▶ [WHAT IS REQUIRED] Read the listing below and copy out every line that holds "scene".

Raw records
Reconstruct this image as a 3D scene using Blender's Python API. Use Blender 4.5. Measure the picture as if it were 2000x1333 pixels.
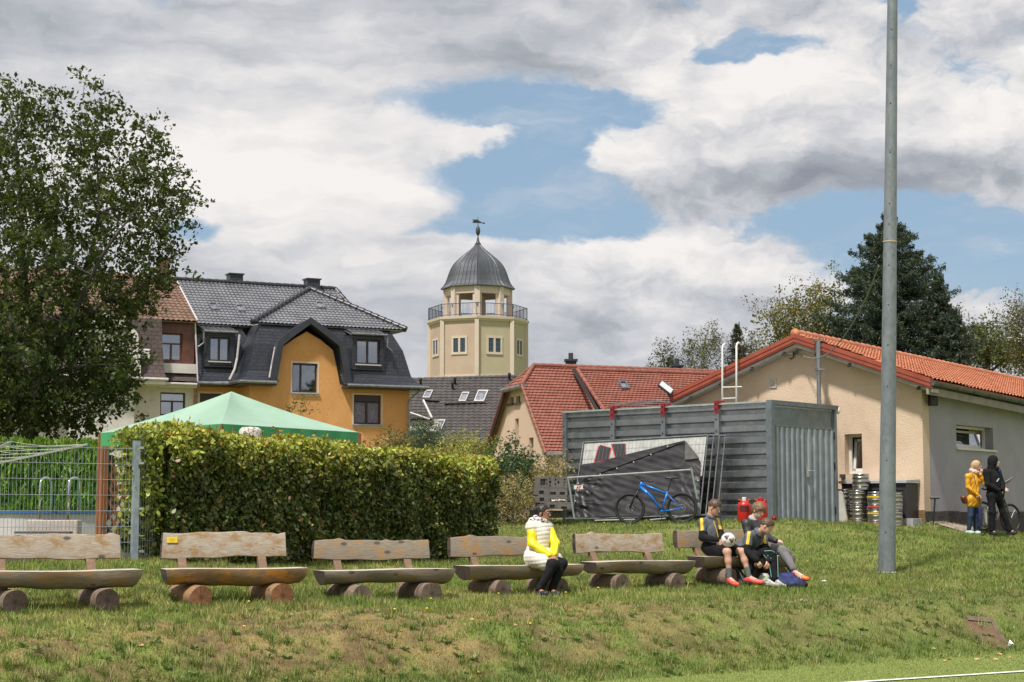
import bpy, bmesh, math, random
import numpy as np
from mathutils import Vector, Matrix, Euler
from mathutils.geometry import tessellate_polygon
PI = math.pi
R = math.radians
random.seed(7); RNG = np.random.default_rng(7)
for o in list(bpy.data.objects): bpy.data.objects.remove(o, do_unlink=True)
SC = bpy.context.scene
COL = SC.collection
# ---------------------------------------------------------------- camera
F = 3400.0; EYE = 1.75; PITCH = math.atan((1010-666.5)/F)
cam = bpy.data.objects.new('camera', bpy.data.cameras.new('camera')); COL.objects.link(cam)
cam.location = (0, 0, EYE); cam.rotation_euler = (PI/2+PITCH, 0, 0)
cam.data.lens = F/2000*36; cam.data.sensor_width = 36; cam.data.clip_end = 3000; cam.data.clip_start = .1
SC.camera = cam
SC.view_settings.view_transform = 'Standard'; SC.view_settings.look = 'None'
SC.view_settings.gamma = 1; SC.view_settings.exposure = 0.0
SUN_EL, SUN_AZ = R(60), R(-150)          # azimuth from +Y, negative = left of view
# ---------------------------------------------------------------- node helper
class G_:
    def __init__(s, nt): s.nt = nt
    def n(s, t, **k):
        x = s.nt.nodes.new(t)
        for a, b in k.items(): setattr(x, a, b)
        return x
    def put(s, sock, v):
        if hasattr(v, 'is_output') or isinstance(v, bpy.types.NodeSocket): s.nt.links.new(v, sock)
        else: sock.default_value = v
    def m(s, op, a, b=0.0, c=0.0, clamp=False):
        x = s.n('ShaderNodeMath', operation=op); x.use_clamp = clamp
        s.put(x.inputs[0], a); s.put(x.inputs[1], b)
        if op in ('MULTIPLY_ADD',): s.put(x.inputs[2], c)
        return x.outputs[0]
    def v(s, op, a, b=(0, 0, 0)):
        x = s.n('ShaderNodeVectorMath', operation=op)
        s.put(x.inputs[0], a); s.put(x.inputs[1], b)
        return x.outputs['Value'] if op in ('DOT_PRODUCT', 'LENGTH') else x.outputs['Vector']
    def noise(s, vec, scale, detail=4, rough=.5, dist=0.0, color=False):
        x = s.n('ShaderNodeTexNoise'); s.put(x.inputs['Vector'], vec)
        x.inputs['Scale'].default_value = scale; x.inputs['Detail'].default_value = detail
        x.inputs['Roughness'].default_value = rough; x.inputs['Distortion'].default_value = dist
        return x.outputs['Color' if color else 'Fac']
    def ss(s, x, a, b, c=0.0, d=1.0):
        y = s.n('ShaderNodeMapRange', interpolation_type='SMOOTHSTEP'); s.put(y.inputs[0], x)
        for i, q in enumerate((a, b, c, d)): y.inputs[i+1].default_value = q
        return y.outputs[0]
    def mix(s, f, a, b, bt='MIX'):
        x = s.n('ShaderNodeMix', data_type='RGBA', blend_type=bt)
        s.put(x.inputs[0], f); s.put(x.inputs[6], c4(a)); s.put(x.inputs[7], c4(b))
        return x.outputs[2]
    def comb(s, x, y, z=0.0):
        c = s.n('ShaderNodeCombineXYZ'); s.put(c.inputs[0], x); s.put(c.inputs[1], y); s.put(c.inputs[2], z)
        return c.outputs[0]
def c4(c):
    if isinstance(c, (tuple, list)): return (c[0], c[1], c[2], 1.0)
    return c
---
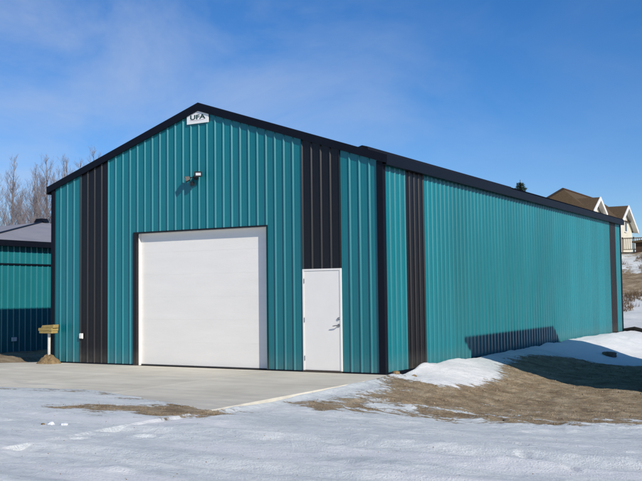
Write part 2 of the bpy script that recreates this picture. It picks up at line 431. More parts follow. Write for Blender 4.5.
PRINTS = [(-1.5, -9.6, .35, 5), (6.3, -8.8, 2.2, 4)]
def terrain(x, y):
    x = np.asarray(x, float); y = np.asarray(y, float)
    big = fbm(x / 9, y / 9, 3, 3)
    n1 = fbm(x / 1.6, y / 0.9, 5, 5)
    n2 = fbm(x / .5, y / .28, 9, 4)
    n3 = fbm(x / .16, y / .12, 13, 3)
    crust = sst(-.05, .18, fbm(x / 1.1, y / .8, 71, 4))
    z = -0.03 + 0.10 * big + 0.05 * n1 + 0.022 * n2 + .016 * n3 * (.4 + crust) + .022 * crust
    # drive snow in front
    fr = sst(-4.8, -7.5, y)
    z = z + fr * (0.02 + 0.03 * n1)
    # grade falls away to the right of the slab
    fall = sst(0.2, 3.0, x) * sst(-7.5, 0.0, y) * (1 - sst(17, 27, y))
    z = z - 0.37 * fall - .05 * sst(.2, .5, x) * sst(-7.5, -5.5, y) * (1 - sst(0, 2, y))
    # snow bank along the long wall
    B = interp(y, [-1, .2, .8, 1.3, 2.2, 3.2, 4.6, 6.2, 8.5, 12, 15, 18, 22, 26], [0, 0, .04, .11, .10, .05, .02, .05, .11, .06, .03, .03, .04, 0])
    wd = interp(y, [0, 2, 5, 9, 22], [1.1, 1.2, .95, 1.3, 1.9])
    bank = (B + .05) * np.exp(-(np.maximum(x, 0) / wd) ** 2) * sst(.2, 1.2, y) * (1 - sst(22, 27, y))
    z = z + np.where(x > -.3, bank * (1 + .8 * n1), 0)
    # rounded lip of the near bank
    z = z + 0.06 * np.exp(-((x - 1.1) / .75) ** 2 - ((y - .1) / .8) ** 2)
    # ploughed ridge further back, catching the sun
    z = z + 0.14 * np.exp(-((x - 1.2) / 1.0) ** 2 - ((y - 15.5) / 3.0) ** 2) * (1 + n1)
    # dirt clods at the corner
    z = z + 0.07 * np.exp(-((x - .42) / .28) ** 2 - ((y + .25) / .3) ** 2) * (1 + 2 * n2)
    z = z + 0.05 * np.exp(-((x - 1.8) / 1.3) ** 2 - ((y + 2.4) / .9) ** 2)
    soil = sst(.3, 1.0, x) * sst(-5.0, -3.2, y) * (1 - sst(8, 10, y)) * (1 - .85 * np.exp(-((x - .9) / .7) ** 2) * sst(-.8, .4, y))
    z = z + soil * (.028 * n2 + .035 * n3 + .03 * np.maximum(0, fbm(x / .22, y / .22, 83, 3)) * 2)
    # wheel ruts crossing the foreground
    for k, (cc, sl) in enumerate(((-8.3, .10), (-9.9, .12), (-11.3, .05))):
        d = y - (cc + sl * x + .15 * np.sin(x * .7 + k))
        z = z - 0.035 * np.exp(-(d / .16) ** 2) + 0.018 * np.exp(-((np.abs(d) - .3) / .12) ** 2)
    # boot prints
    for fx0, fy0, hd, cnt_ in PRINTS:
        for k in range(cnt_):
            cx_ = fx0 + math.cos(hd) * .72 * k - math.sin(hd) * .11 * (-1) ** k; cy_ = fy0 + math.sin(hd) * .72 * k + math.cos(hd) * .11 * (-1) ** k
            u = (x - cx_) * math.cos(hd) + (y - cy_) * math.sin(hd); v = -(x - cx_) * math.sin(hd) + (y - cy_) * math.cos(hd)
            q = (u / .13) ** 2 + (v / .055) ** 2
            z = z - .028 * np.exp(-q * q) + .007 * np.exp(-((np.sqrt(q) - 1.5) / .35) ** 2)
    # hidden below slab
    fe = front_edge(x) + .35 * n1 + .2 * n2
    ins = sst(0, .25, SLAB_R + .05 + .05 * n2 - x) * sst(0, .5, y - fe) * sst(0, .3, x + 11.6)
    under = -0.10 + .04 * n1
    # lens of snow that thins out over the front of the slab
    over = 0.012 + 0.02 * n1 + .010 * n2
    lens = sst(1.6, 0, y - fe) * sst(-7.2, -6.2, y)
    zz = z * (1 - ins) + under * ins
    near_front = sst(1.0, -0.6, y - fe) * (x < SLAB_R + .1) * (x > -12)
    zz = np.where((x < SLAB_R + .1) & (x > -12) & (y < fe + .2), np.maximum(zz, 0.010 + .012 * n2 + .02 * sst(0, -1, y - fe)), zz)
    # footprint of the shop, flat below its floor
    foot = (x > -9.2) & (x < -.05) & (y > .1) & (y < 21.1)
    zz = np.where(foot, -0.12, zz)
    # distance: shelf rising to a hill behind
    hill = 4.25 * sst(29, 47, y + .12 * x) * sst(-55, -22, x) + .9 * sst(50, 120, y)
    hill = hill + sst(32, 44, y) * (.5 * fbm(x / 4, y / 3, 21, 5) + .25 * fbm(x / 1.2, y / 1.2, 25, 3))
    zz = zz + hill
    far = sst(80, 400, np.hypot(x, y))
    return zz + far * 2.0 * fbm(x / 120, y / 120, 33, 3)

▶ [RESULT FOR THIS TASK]
Reconstruct this image as a 3D scene using Blender's Python API. Use Blender 4.5. Measure the picture as if it were 2000x1333 pixels.
SC = bpy.context.scene